This is an update to the response submitted by the authors for the 2016 inquiry on the same topic – it has been updated in light of developments within the UK and the EU and in terms of the focus of the inquiry.
UK Government ministers maintain with regard to Brexit’s impact on the Ireland-Northern Ireland border that there will be ‘no “hard” border with Ireland’[1] and that there will be no‘return to the borders of the past’.[2] There is certainly no appetite for the return of the fortified border posts which were so emblematic of the Troubles. But such claims also attempt to downplay the day-to-day impact which Brexit will have on the island of Ireland. A hardening of border does not necessarily involve the installation of guard towers and razor wire, it could be characterised by the imposition of administrative processes which curtail trade in goods and services, or investment flows, or which make cross-border travel more difficult for people.
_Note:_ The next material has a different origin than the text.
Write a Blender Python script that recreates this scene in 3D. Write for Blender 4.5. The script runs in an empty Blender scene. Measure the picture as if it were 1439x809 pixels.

This submission evaluates the distinct implications of Brexit on the Irish land border on two separate fronts: in terms of trade, and in terms of citizens’ rights. On trade, it considers what leaving the Single Market and the Customs Union implies for the border; how other EU Member States with an external land border operate those borders; and what this suggests as the best negotiating outcome for the Irish land border in trade terms. It also considers the reciprocal rights of Irish and UK citizens as part of the legislation and practice that make up the Common Travel Area, and considers how Brexit impacts both on the Common Travel Area and its rights, and on the EU citizenship rights that Irish nationals in Northern Ireland currently hold.